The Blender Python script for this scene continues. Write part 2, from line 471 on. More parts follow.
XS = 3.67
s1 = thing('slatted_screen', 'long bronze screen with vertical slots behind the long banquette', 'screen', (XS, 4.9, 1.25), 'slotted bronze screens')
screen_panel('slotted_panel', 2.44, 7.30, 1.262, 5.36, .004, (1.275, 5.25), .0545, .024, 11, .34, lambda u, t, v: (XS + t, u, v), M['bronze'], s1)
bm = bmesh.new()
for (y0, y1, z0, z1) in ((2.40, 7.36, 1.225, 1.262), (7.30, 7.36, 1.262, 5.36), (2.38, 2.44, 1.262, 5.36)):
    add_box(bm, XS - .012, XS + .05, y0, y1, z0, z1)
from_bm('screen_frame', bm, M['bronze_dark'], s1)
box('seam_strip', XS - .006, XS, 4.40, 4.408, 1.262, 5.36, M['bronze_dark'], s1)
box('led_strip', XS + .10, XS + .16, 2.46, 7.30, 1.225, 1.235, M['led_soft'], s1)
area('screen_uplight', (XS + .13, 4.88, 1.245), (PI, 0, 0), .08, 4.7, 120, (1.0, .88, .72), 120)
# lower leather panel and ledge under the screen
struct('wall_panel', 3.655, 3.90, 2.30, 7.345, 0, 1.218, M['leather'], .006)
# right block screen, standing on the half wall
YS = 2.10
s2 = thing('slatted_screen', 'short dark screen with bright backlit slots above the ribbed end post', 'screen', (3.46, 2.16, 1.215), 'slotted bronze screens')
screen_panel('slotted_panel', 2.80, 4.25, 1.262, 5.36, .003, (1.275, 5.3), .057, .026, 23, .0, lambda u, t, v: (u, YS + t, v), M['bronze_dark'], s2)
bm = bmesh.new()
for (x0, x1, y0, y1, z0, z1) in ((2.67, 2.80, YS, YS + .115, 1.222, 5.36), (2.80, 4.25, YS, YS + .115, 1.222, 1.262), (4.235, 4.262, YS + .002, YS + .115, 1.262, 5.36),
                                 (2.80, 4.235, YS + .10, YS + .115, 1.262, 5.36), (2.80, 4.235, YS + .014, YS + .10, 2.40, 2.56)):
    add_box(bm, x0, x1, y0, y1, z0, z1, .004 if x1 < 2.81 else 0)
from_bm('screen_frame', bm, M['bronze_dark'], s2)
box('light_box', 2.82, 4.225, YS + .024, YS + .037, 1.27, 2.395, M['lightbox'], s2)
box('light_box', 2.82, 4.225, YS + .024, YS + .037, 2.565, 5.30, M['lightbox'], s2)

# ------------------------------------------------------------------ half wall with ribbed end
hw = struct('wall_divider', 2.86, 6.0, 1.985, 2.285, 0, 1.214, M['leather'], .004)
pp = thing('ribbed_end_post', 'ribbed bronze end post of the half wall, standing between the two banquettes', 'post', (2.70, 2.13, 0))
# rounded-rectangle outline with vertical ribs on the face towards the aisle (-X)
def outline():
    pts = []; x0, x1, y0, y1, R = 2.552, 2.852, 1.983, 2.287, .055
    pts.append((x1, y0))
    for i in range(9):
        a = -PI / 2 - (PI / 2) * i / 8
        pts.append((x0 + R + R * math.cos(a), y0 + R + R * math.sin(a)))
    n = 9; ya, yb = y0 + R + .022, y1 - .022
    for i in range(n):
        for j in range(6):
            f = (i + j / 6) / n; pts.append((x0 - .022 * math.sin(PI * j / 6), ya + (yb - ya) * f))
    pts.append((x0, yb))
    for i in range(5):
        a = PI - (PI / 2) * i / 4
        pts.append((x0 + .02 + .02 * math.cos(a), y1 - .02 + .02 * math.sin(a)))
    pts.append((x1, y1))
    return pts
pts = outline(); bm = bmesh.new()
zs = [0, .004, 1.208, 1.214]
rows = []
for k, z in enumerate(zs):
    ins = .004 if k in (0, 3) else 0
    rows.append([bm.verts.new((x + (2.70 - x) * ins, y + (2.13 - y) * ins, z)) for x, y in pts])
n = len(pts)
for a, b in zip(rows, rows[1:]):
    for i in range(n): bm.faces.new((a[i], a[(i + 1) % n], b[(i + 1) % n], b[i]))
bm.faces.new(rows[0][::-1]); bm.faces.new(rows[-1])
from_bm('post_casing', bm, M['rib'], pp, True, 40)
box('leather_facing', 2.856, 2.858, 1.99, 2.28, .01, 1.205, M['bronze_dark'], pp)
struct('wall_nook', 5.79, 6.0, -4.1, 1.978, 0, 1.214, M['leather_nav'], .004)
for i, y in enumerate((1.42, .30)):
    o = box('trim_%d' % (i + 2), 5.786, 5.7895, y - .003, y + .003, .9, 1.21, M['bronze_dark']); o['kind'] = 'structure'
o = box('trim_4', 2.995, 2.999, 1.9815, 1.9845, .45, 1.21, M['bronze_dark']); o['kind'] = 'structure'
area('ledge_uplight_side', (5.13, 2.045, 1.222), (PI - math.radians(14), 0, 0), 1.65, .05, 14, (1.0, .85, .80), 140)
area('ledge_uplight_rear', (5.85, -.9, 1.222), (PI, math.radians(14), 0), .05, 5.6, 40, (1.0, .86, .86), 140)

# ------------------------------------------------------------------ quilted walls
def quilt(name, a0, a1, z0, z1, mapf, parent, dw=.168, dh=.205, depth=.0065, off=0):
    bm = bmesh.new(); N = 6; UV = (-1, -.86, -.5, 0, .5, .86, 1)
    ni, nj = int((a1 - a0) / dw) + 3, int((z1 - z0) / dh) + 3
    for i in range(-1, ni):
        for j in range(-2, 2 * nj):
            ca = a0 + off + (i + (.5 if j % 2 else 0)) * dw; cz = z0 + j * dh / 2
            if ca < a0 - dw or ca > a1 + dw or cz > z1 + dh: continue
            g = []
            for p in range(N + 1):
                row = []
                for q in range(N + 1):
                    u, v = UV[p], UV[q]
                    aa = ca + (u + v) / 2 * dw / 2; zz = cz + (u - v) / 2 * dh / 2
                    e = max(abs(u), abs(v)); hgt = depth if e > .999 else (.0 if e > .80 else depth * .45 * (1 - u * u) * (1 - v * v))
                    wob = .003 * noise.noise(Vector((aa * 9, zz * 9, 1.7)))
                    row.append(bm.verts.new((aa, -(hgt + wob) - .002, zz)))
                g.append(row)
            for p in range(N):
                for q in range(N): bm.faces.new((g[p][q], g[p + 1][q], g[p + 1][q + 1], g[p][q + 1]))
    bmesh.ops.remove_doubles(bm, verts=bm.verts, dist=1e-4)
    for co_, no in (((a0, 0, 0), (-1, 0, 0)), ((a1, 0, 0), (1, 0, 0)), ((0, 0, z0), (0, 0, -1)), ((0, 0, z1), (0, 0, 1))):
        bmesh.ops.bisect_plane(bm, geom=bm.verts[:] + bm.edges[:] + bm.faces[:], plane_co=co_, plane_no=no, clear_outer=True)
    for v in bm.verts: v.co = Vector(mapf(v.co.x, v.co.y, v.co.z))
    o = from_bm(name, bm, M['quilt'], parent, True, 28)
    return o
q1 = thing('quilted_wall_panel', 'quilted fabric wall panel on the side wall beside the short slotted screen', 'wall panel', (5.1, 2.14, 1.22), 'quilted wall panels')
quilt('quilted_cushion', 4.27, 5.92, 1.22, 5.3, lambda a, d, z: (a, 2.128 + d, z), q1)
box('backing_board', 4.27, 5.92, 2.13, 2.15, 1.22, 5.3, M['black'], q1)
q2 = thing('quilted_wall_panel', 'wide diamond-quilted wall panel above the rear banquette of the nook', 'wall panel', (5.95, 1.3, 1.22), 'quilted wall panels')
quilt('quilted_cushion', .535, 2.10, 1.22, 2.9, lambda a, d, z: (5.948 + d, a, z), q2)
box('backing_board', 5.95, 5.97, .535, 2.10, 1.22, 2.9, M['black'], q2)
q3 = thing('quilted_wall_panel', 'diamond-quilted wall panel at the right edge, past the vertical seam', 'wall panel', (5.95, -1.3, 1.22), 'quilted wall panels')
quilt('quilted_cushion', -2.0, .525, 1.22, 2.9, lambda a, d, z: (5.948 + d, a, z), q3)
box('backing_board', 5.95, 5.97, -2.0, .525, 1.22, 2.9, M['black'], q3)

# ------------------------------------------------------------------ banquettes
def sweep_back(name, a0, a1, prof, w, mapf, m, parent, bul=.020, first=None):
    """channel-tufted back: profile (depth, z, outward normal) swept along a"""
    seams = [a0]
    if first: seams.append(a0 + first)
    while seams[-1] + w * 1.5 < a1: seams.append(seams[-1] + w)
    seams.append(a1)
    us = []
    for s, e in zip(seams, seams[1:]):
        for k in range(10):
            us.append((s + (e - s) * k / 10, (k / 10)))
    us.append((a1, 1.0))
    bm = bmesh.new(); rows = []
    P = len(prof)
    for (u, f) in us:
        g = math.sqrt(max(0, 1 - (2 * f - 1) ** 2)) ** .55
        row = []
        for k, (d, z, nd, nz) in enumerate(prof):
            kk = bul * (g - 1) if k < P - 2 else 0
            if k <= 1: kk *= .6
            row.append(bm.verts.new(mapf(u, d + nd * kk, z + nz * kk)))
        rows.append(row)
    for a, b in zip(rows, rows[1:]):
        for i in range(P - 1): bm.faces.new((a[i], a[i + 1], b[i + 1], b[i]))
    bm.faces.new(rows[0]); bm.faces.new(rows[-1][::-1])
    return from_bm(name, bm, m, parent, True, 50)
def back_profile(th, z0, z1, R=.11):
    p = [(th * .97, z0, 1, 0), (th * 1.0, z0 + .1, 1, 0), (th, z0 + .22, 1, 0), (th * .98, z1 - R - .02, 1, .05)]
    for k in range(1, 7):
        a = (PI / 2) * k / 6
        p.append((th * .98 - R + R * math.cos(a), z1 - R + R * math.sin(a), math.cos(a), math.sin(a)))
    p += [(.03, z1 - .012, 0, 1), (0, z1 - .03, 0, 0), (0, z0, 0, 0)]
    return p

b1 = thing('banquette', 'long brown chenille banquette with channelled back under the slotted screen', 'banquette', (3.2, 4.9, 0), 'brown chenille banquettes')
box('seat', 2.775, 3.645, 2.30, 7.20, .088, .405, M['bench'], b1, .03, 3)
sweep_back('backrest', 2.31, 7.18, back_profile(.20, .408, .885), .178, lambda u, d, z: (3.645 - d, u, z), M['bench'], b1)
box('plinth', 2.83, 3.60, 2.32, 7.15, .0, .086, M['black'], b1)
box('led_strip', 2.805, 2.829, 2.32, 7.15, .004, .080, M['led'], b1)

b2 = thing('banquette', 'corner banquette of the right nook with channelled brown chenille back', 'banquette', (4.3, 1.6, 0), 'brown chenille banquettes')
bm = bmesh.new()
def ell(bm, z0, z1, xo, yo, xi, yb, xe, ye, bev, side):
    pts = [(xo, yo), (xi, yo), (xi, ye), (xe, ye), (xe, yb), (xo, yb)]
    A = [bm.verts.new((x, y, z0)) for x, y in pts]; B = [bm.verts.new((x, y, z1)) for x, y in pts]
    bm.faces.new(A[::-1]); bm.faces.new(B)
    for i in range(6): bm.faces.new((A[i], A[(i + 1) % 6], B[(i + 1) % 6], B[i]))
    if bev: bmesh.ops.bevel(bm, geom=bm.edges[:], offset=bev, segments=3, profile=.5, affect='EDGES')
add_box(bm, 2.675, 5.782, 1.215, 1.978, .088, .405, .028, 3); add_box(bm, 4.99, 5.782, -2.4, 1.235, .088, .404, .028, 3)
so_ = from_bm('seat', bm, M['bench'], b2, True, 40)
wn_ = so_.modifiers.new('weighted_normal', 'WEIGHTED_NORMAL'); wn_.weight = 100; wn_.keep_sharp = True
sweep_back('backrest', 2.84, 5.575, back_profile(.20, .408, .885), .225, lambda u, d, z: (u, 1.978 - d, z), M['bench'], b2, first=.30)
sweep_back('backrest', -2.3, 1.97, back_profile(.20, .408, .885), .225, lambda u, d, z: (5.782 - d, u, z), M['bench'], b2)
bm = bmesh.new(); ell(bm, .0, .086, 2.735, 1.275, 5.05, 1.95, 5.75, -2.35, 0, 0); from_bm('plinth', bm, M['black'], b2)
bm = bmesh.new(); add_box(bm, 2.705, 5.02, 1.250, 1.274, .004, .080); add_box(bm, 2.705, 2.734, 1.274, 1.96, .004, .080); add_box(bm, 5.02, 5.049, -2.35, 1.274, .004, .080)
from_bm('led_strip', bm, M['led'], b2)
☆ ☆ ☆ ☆
▶ **Task statement**: From the opening line of the data above through the line that contains "s2 = thing('slatted_screen', 'short", please print each line as it stands and only those lines.

▶ **Exercise response**:
The Blender Python script for this scene continues. Write part 2, from line 471 on. More parts follow.
XS = 3.67
s1 = thing('slatted_screen', 'long bronze screen with vertical slots behind the long banquette', 'screen', (XS, 4.9, 1.25), 'slotted bronze screens')
screen_panel('slotted_panel', 2.44, 7.30, 1.262, 5.36, .004, (1.275, 5.25), .0545, .024, 11, .34, lambda u, t, v: (XS + t, u, v), M['bronze'], s1)
bm = bmesh.new()
for (y0, y1, z0, z1) in ((2.40, 7.36, 1.225, 1.262), (7.30, 7.36, 1.262, 5.36), (2.38, 2.44, 1.262, 5.36)):
    add_box(bm, XS - .012, XS + .05, y0, y1, z0, z1)
from_bm('screen_frame', bm, M['bronze_dark'], s1)
box('seam_strip', XS - .006, XS, 4.40, 4.408, 1.262, 5.36, M['bronze_dark'], s1)
box('led_strip', XS + .10, XS + .16, 2.46, 7.30, 1.225, 1.235, M['led_soft'], s1)
area('screen_uplight', (XS + .13, 4.88, 1.245), (PI, 0, 0), .08, 4.7, 120, (1.0, .88, .72), 120)
# lower leather panel and ledge under the screen
struct('wall_panel', 3.655, 3.90, 2.30, 7.345, 0, 1.218, M['leather'], .006)
# right block screen, standing on the half wall
YS = 2.10
s2 = thing('slatted_screen', 'short dark screen with bright backlit slots above the ribbed end post', 'screen', (3.46, 2.16, 1.215), 'slotted bronze screens')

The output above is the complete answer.